Thursday, March 13, 2008

Is metallic hydrogen a black swan?

I have set up a prediction market for superconductor temperature here. One problem with this bet is black swan events

When betting on the price of gold or the score in a football match you know it is very unlikely to move outside certain ranges. Scientific knowledge does occasionally make huge advances though.

To take one example say someone creates metallic hydrogen at reasonable temperatures. This substance is estimated to have a superconducting temperature at near room temperature. Well 230 85 K but the upper end of this is at the level to completely change the world (with the huge assumption that the pressure metallic hydrogen existed at is practical).

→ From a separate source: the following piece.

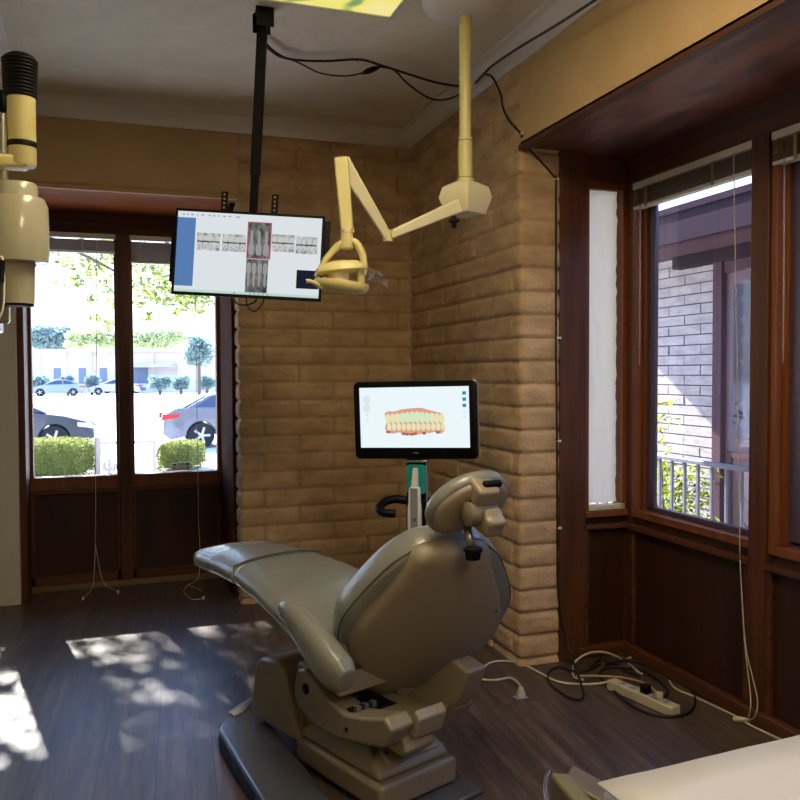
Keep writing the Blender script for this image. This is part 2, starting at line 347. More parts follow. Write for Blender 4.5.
# outer bay windows
def bay_window(idx, y0, y1):                  # y0 > y1
    w = empty('window_%d' % idx, (BX, (y0+y1)/2, 0)); struct(w)
    x = BX
    pl(MB().box((x, y1, .64), (x+.09, y0, .672)).box((x, y0-.03, .672), (x+.09, y0, 2.15)).box((x, y1, .672), (x+.09, y1+.013, 2.15)).box((x, y1, 2.13), (x+.09, y0, 2.15)).ob('window_frame', W_WARM, bevel=.002), w)
    pl(MB().box((x+.03, y0-.052, .672), (x+.06, y0-.03, 2.13)).ob('track', W_WARM, bevel=.002), w)
    pl(MB().box((x+.045, y0-.105, .68), (x+.062, y0-.05, 2.13)).box((x+.045, y1+.013, .672), (x+.062, y1+.022, 2.13)).box((x+.045, y1+.014, .672), (x+.075, y0-.06, .695)).box((x+.045, y1+.014, 2.11), (x+.075, y0-.06, 2.13)).ob('sash', FRAMEM, bevel=.002), w)
    pl(box('glass_pane', (x+.052, y1+.02, .69), (x+.056, y0-.09, 2.12), GLASS), w)
    pl(box('lower_panel', (x+.012, y1, 0), (x+.09, y0, .64), W_PANEL), w)
    pl(MB().box((x-.022, y1-.006, .583), (x+.02, y0, .605)).box((x-.008, y0-.022, .05), (x+.012, y0, .583)).box((x-.008, y1, .05), (x+.012, y1+.025, .583)).ob('panel_moulding', W_DARKY, bevel=.003), w)
    return w
bay_window(5, BY-.042, -2.188); bay_window(6, -2.275, -3.1); bay_window(7, -3.21, -4.1)
for k, (a, b) in enumerate([(BY, BY-.042), (-2.188, -2.275), (-3.1, -3.21)]):
    struct(box('trim_%d' % (18+k), (BX-.012 if k else BX+.001, b, 0), (BX+.09, a if k else BY+.1, 2.15), W_DARK, bevel=.003))
struct(box('trim_21', (BX-.01, -4.1, 2.15), (BX+.1, BY, SOF-.002), W_DARKY, bevel=.003))
struct(MB().box((BX-.028, -4.1, 0), (BX+.01, BY-.001, .055)).ob('baseboard_right', W_DARKY, bevel=.008))
struct(box('wall_bay', (BX, YB, 0), (BX+.12, -4.1, SOF), W_PANEL))
# roof overhangs outside
struct(MB().box((-4.5, .85, 2.42), (.6, 2.0, 2.6)).box((.75, -6.5, 2.62), (1.0, 2.0, 2.74)).box((.25,-6.5,2.75),(1.0,2.0,2.9)).box((-4.5,.26,2.75),(1.0,2.0,2.9)).ob('trim_22', mat('eave_paint', hexc(96, 84, 88), .7)))
# ------------------------------------------------------------------ lights on the ceiling
def art_mat(name, st):
    m = bpy.data.materials.new(name); m.use_nodes = True; nt = m.node_tree; nt.nodes.clear()
    o = nt.nodes.new('ShaderNodeOutputMaterial'); e = nt.nodes.new('ShaderNodeEmission'); e.inputs[1].default_value = st
    tc = nt.nodes.new('ShaderNodeTexCoord'); n = nt.nodes.new('ShaderNodeTexNoise'); n.inputs['Scale'].default_value = 6; n.inputs['Detail'].default_value = 1
    r = nt.nodes.new('ShaderNodeValToRGB'); r.color_ramp.interpolation = 'EASE'; el = r.color_ramp.elements
    el[0].position = .38; el[0].color = (*hexc(126, 158, 104), 1); el[1].position = .62; el[1].color = (*hexc(240, 226, 150), 1)
    k = el.new(.47); k.color = (*hexc(236, 226, 118), 1)
    nt.links.new(tc.outputs['Object'], n.inputs['Vector']); nt.links.new(n.outputs['Fac'], r.inputs[0]); nt.links.new(r.outputs[0], e.inputs[0]); nt.links.new(e.outputs[0], o.inputs[0])
    return m
ARTM = art_mat('botanical_diffuser', .62)
cor = on(392, 17, 2, H)
cl = empty('ceiling_light', (cor.x-.3, cor.y-.6, H), 'recessed ceiling light panel with a yellow and green leaf film diffuser', 'ceiling light')
MB().box((-.30, -.60, -.012), (.30, -.585, -.001)).box((-.30, .585, -.012), (.30, .60, -.001)).box((-.30, -.585, -.012), (-.285, .585, -.001)).box((.285, -.585, -.012), (.30, .585, -.001)).ob('light_frame', CROWN, cl, bevel=.002)
MB().box((-.285, -.585, -.006), (.285, .585, -.002)).ob('diffuser', ARTM, cl)
WARML = emit('warm_diffuser', (1, .82, .56), 19)
fx = empty('ceiling_light', (-1.0, -2.9, H), 'warm lit ceiling light panel above the room between the camera and the chair', 'ceiling light')
MB().box((-.30, -.60, -.012), (.30, -.585, -.001)).box((-.30, .585, -.012), (.30, .60, -.001)).box((-.30, -.585, -.012), (-.285, .585, -.001)).box((.285, -.585, -.012), (.30, .585, -.001)).ob('light_frame', CROWN, fx)
MB().box((-.285, -.585, -.006), (.285, .585, -.002)).ob('diffuser', WARML, fx)
fx2 = empty('ceiling_light', (-.75, -5.4, H), 'warm lit ceiling light panel at the back of the room behind the camera', 'ceiling light')
for ch in fx.children: c_ = ch.copy(); COL.objects.link(c_); c_.parent = fx2
# ------------------------------------------------------------------ dental chair
CH = Vector((-1.241, -1.293, 0)); CA = math.radians(21)
chair = empty('dental_chair', CH, 'reclined dental chair in grey vinyl with beige shell back, armrests and headrest', 'dental chair', rz=CA)
def ring_pad(outline, rings, M, k=5):         # outline: 2-D; rings: (inset, height); insets follow the outline's own normal
    pts = cspline(outline, k); n = len(pts); cx = sum(p[0] for p in pts)/n; cy = sum(p[1] for p in pts)/n
    out = []
    for ins, h in rings:
        ring = []
        for i, (x, y) in enumerate(pts):
            a = pts[i-1]; b = pts[(i+1) % n]; tx, ty = b[0]-a[0], b[1]-a[1]; l = math.hypot(tx, ty) or 1; nx, ny = ty/l, -tx/l
            if nx*(x-cx)+ny*(y-cy) < 0: nx, ny = -nx, -ny
            if ins < .04: q = (x-nx*ins, y-ny*ins)
            else:
                f = max(.02, 1-ins/ (0.5*min(max(p[0] for p in pts)-min(p[0] for p in pts), max(p[1] for p in pts)-min(p[1] for p in pts)))); q = (cx+(x-cx)*f, cy+(y-cy)*f)
            ring.append(M @ Vector((q[0], q[1], h)))
        out.append(ring)
    return out
XC = .02
def interp(tab, y):
    for (a, b) in zip(tab, tab[1:]):
        if a[0] <= y <= b[0]:
            t = (y-a[0])/(b[0]-a[0]); t = t*t*(3-2*t)*.35+t*.65
            return [a[i]+(b[i]-a[i])*t for i in range(1, len(a))]
    return list(tab[0][1:]) if y < tab[0][0] else list(tab[-1][1:])
# seat and leg cushion: y, half width, top z, thickness
TAB = [(-.97, .235, .462, .07), (-.95, .25, .492, .09), (-.8, .245, .538, .09), (-.65, .235, .580, .09), (-.5, .215, .602, .088), (-.33, .195, .615, .085), (-.15, .18, .616, .085), (.0, .165, .604, .078), (.05, .158, .596, .07), (.075, .145, .588, .055), (.09, .12, .578, .03), (.094, .09, .570, .012)]
def cushion(y0, y1, name, endgap=.006):
    n = int((y1-y0)/.012); rings = []
    for i in range(n+1):
        y = y0+(y1-y0)*i/n; w, z, th = interp(TAB, y)
        d = min(y-y0 if y0 > -.9 else 1, y1-y if y1 < .09 else 1); sh = .004*max(0, 1-d/.010)**2
        w -= sh; z -= sh; th -= 2*sh; r = min(th*.5, w*.5); ring = []
        for j in range(28):
            a = 2*PI*j/28; c, s = math.cos(a), math.sin(a)
            e = .32
            x = w*abs(c)**e*(1 if c > 0 else -1); zz = z-th/2+th/2*abs(s)**.62*(1 if s > 0 else -1)
            crownz = .010*(1-(x/w)**2) if s > 0 else 0
            skew = .0
            ring.append((XC+x, y+skew*x, zz+crownz-.012*(abs(x)/w)**3*(s > 0)))
        rings.append(ring)
    return MB().loft(rings).ob(name, VINYL, chair, smooth='all')
seat = cushion(-.97, -.333, 'seat'); leg = cushion(-.331, .094, 'leg_cushion')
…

In this case the prediction for the superconductor temperature is in two forms
1. Something similar to the current rate of change happens. A few degrees a year.
2. Something completely new comes along with really different properties (figure 2 here).

Metallic Hydrogen would not even be that novel. It has been modeled theoretically and we know people are trying to make it. Usually in prediction markets you have scoring rules that give out money/points based on how close to the answer you were. In these cases where huge changes have a reasonable chance of occurring these sorts of scoring rules might be unfair.

Say there is a 90% chance that research will continue along its standard path to 188K. Say there is a 5% chance that nothing will change. And say there is a 5% chance the maximum temperature will suddenly jump up to 270K. Does this mean that the market will sit at 193K? Will people in the lab who create a room temperature superconductor go out and bet heavily on their side moving the market (and making them money)? Will people ignore the black swan of room temperature superconductor and move the market to a “sensible” level? Humans do have a bias to ignore unlikely highly risky possibilities.

Could this bias make scientific prediction markets more profitable for those that create huge innovations?